Tuesday, December 01, 2009

In Re Marriage of Buie & Neighbors (Cal. Ct. App. - Dec. 1, 2009)

I have to mention this case. For two (admittedly trivial) reasons.

First, I like the caption. "In Re Marriage of Buie & Neighbors". No, it's not a case from Utah. The wife's name is Tatia Buie, and the husband's name is Walter Neighbors. Still. Funny.

Second, I like that the only thing the case is about is whether the husband owns the 2001 Porsche 996 outright, or whether half of it belongs to his ex-wife. No fights about kids, houses, alimony, etc. Nothing important like that. Down here in San Diego, we fight about a 9-year old Porsche.
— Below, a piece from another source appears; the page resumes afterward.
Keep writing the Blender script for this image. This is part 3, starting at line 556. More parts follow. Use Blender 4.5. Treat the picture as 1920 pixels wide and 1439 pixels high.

The merits are actually worth mention as well. The car was bought with wife's separate funds and allegedly "given" to the husband shortly before his birthday. Well, gifts can be separate property, but they generally require a writing, which doesn't exist here. But the writing requirement does not apply "to a gift between the spouses of clothing, wearing apparel, jewelry, or other tangible articles of a personal nature that is used solely or principally by the spouse to whom the gift is made and that is not substantial in value taking into account the circumstances of the marriage" (emphasis mine). Since everyone agrees that husband used the Porche and the spouses were hugely wealthy, the only question is whether the car was a "tangible article of a personal nature."

So a straightforward issue of statutory interpretation. The trial court thought that the Porche qualified, since it was tangible (duh) and pretty personal. That's eminently reasonable, and a pretty good textual take. Plus it's supported by both the representative list as well as the policy of the statute, since I think one could readily view a Porche to be sort of like jewelry for dudes.

But the Court of Appeal reverses. Principally due to legislative history. And as far as that goes, the legislative history includes a pretty telling sentence from the source of the legislation -- the California Law Revision Commission -- that says: "the gift of an automobile, for example, would not create a presumption that the property is separate, since an automobile is not an article of a personal nature within the meaning of the [statute]."

So it's a classic modern day statutory interpretation battle. The text, read alone, suggests (in my view, strongly) X. But the legislative history even more strongly suggests Y. Which rules?

Personally, I might fall somewhere in the middle. Most cars might not be items of a personal nature, since in most marriages, they aren't treated that way. Personally, for example, although I have "my" car (a 2000 Nissan Maxima) and my wife has "hers" (a 2001 Nissan Altima), and we generally drive our own cars, there are definitely times we drive the other's, and I have no doubt that they're not items of a "personal" nature in our family.

But I can see at least the possibility that other families would be different. Particularly when a car is "special" like a Porsche, and perhaps of interest to only one of the spouses. So I might be of the opinion that the truth falls somewhere in between, and that perhaps neither the text nor the legislative history establishes an absolute principal.

But the Court of Appeals feels otherwise, and after all, the legislative history isn't as nuanced as my personal vision. So be it.
POSTSCRIPT - One of my readers (again, anonymity is always assured here at the California Appellate Report) had a great thought: What if the car had a manual transmission and only one of the spouses could knew how to drive a stick? That would seem powerful, powerful evidence that the car was indeed "personal" to one of the spouses.